Researchers at Canada’s University of Alberta Computer Poker Research Group have crafted an AI called Cepheus which is practically unbeatable at heads-up limit hold ’em, a two-player variant of Texas Hold ’em. If you think you can best a computer with a stone cold poker face that’s played more poker in its short existence than the entirety of humanity ever has, you can take a crack at it for free online (though it looks to be temporarily down).

Or, if you’d like, you can ask the bot how it would play in any given circumstance to bolster your chances of coming out ahead in your online poker addiction. That’s probably a more productive use of the AI’s talents than trying to oppose it with your feeble human skills, since Cepheus has “essentially solved” the poker variant, according to Tuomas Sandholm, director of the Electronic Marketplaces Laboratory at Carnegie Mellon University in Pittsburgh. His poker AI won a 2014 world championship, and even he’s called Cepheus’s mastery “a breakthrough,” says the Wall Street Journal.

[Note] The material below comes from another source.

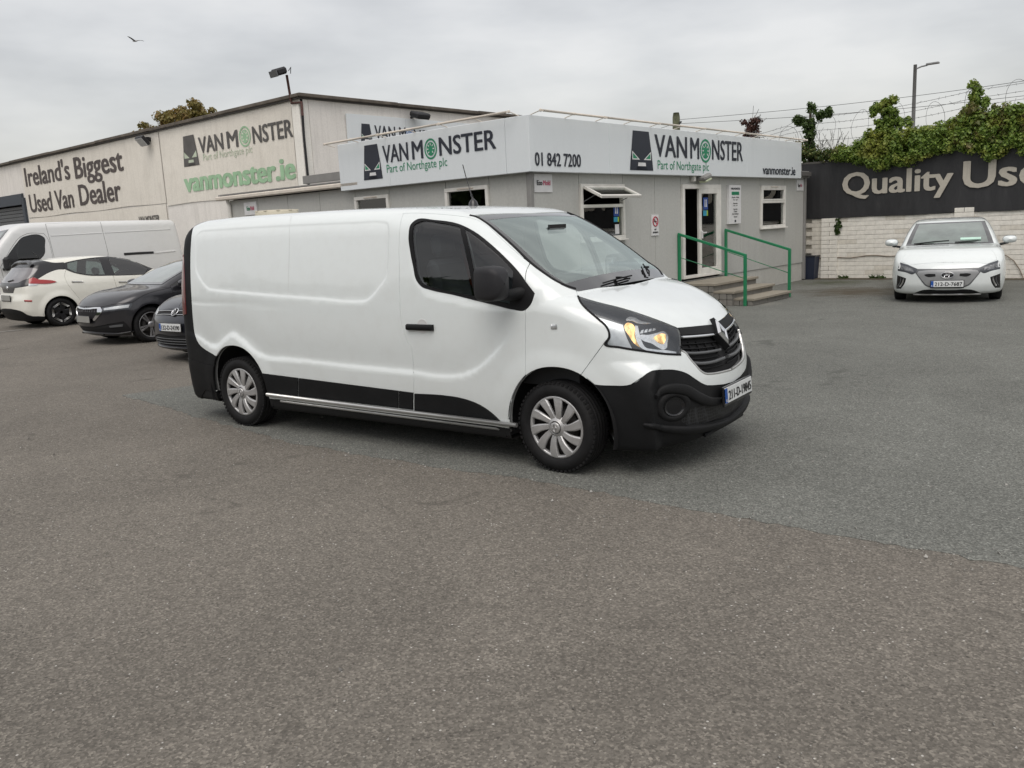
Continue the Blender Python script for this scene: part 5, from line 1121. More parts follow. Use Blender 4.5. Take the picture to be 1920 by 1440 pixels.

Poker is a tough game for computers to play, since there’s a lot of information unknown to players at any given time, but Cepheus played through six billion hands per second during its learning period to figure out what choices got the best results in any given situation. But it’s not all fun and games. The end goal of the work Cepheus is doing isn’t just to demoralize human poker players but to advance AI in general. It just so happens that poker is an effective tool for devising new methods of teaching computers how to assess uncertainty in all kinds of situations.

Just nobody tell Cepheus about that whole “thermonuclear war” thing, OK?

(via Wall Street Journal)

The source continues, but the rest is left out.